Date: Sat, 26 Mar 2005 17:08:04 -0800
User-agent: Mutt/1.4.1i

* Eli Zaretskii <eliz@gnu.org> wrote:
> This is off by default, so you should look into your customizations
> and find what turns it on.
> ... 
> This feature is off by default as well.  Something in your .emacs
> turns it on.
> ...
> So I think the response was appropriate, and precisely what he
> needed to hear, since he should look for the reasons in his own
> customizations.

This is the fourth time in this thread that I've been told that I must
have turned on the features myself.  This is in direct conflict with
the information I provided in the original post.  The strange behavior
started after a version upgrade, _not_ after hacking around in my
.emacs file, fooling with any customization options, or anything.  

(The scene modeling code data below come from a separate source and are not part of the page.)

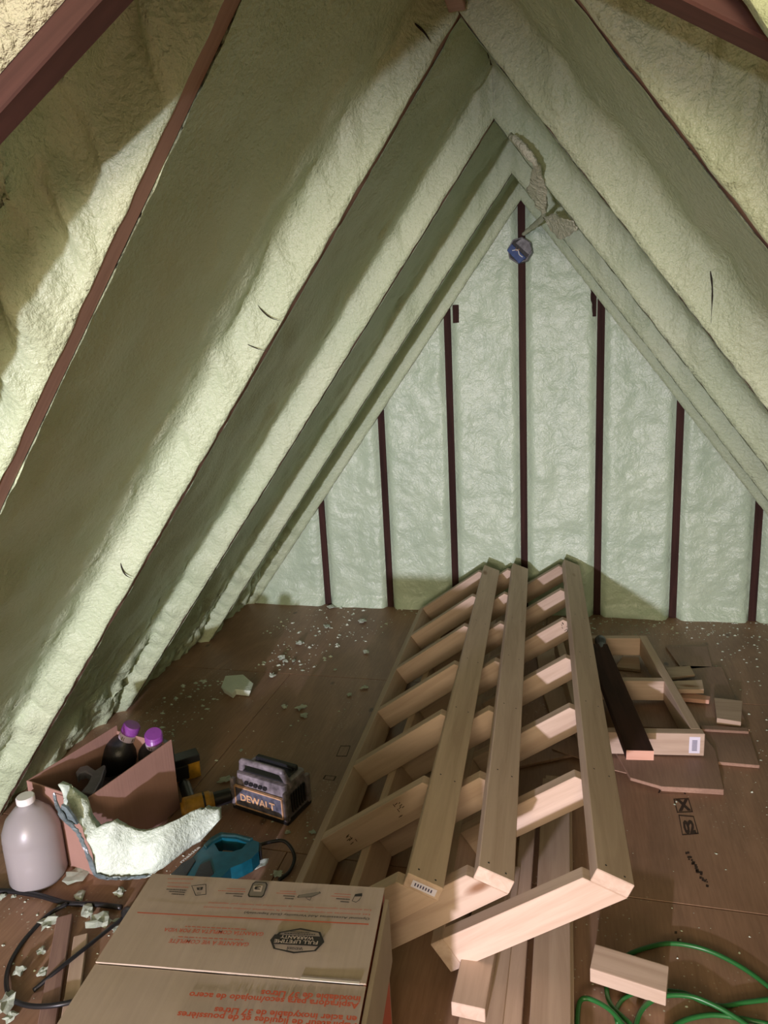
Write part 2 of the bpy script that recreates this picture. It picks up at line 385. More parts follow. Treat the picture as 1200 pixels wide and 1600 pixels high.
# ---- the older roof over the near end: shallow dark rafters with foam behind
ceil = tag(empty('ceiling'), 'older low roof near the viewer, foamed between dark stained rafters', 'ceiling', kind='structure')
for side in (-1, 1):
    sl = .612; z0 = 2.012; c = math.atan(sl); L = 2.1/math.cos(c)
    dirv = Vector((side, 0, -sl)).normalized(); nv = Vector((side*sl, 0, 1)).normalized()
    M = Matrix(((dirv.x, 0, nv.x, 0), (0, 1, 0, -3.3), (dirv.z, 0, nv.z, z0), (0, 0, 0, 1)))
    ob = link('valley_rafter', prism([(.0, -.0), (L, -.0), (L, .16), (-.1, .16)], lambda p, e: (p[0], -.0 if e else -.034, p[1]-.014), .002), M_VALLEY, ceil); ob.matrix_world = M
    link('foam_infill', prism([(side*.37, 1.90), (side*2.2, .80), (side*2.2, 0), (side*1.80, 0)], lambda p, e: (p[0], -3.375 if e else -3.43, p[1])), M_FOAMR, ceil)
    nu, nvv = 120, 70; vs = []
    for j in range(nvv+1):
        y = -3.335-4.9*(j/nvv)**1.8
        for i in range(nu+1):
            x = 2.3*(i/nu)**1.3; p = Vector((side*x, y, 4.))
            q = sm(0, .05, -3.335-y)
            z = z0+.012-sl*x+.35*min(1.6, -3.335-y)+q*(.05+.02*fbm(p*6, 4)+.010*abs(fbm(p*24, 3)))
            vs.append((side*x, y, z))
    fs = []
    for j in range(nvv):
        for i in range(nu):
            a = j*(nu+1)+i; f = (a, a+1, a+nu+2, a+nu+1); fs.append(f if side < 0 else f[::-1])
    link('foam_panel', mesh(vs, fs), M_FOAMR, ceil, smooth=True)

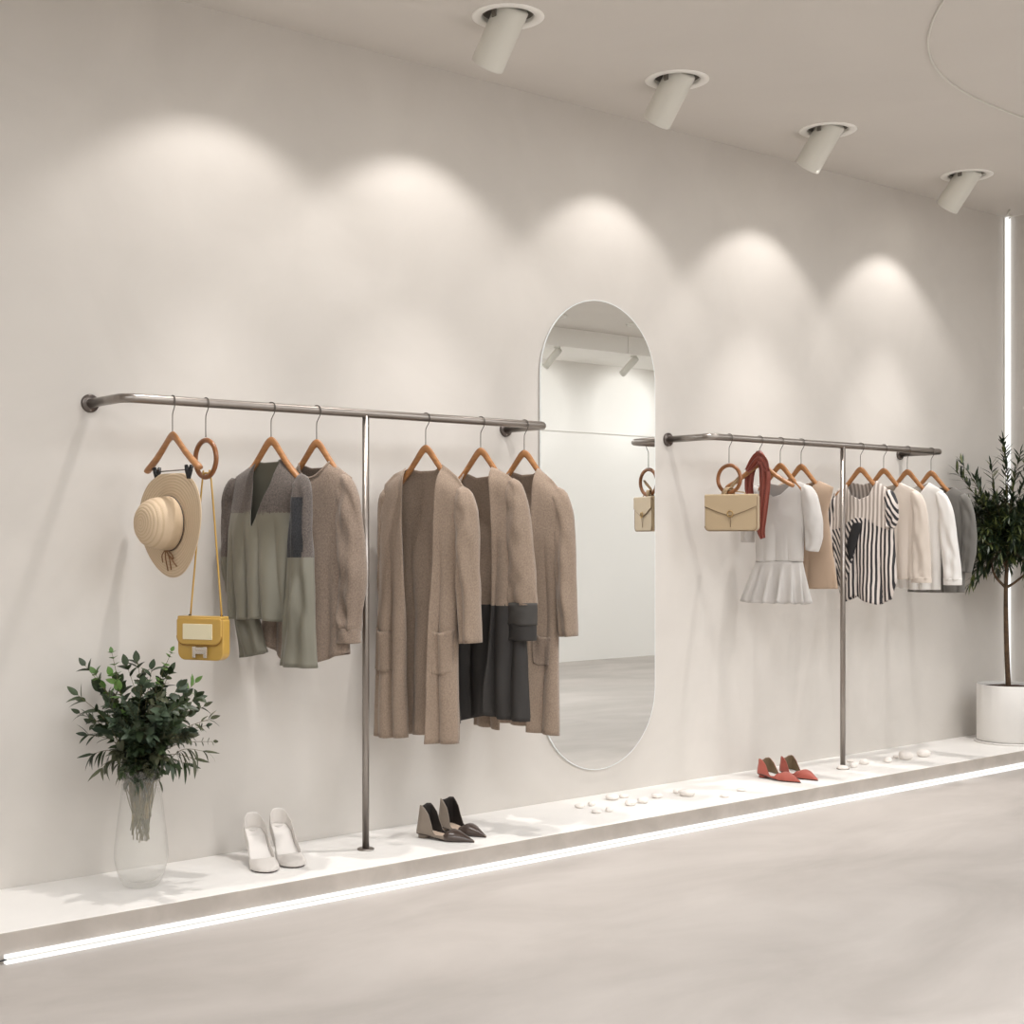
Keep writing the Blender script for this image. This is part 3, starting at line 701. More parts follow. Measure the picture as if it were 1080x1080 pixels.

I object to being told that I must be mistaken about the basic facts
of what happened in my office yesterday.  I'm prepared to guarantee
that my .emacs didn't change one bit in between the time emacs was
behaving "normally" and the time when it started exhibiting "strange"
behavior. 

* Thomas A. Horsley <tom.horsley@att.net> wrote:
> Perhaps not his own customizations: I know (from my experience beating them
> into submission) that the redhat fedora distribution and the suse
> distribution both do wacky stuff to emacs. I was able to fix redhat with my
> .emacs file once I discovered their annoying site-lisp/default.el file, but

It is now clear that this is almost certainly what happened, given the
several posts telling me that I must be suffering from amnesia since I
could only have edited my .emacs file and turned on the features
myself.  Shame on me for changing more than one thing at once;
initially, emacs itself seemed like the most obvious cause of my
trouble, but now it's clear that it's probably the packager who's to
blame. 

> As far as new features being on by default goes, I can understand why
> leaving them on might be a good idea. If I hate them it gives me an
> incentive to read up on them to figure out how to turn them off, and if I
> like them, I'd probably never see them unless they were on by default,

True, but I think a good compromise would be Joe Corneli's idea in the
post he referenced where new features would be "tentatively" turned on
and would explain what they're doing, perhaps in the minibuffer, when
they do something that could be considered "strange."  This could also
include instructions about how to turn the behavior off.